* [Data provided]
====

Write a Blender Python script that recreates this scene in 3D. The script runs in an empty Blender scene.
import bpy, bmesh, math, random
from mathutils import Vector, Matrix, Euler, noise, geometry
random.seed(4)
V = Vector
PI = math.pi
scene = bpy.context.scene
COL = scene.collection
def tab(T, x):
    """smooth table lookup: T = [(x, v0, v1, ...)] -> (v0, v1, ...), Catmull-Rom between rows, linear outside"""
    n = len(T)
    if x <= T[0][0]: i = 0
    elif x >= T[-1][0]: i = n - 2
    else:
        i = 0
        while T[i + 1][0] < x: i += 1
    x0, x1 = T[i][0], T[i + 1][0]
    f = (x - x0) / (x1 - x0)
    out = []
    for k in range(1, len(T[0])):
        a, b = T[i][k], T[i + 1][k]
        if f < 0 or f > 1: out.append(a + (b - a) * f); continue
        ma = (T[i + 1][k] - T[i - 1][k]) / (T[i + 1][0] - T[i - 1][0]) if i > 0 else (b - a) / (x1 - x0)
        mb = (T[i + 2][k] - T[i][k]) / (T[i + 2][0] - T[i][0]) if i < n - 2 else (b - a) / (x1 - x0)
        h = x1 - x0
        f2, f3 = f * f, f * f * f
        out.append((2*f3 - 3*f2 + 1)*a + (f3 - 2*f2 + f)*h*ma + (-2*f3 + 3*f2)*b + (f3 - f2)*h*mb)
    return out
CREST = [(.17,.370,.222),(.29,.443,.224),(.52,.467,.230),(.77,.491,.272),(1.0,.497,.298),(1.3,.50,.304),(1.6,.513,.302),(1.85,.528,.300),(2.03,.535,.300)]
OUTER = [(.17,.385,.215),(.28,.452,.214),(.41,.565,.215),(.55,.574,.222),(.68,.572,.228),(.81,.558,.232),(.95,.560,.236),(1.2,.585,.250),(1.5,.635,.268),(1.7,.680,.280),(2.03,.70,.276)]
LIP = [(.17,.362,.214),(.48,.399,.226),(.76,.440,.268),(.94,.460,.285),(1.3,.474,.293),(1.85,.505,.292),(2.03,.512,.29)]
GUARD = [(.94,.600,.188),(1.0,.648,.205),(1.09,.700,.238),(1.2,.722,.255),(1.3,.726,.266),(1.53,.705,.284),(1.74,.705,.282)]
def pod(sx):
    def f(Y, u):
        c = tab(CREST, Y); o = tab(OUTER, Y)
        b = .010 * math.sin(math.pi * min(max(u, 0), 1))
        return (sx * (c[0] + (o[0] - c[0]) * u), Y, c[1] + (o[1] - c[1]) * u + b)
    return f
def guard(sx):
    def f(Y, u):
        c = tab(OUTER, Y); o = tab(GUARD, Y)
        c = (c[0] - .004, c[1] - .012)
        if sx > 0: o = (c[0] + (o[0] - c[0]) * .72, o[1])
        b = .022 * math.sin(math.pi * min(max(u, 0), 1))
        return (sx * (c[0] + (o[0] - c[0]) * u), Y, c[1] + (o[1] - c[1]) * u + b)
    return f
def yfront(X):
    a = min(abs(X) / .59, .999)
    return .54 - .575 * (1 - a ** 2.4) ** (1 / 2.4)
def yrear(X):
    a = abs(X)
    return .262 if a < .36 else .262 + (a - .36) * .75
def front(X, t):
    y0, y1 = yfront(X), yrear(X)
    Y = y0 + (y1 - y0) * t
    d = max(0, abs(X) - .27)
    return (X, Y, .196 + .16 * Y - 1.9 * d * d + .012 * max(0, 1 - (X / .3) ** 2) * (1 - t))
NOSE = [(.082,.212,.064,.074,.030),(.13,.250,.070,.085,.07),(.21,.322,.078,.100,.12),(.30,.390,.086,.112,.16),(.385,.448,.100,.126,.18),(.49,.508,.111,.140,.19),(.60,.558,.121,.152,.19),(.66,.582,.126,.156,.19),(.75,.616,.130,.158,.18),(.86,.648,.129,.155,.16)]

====

* [Written request]
Lines containing the word "scene" are to be counted in the listing; state their number alone.

* [Task response]
3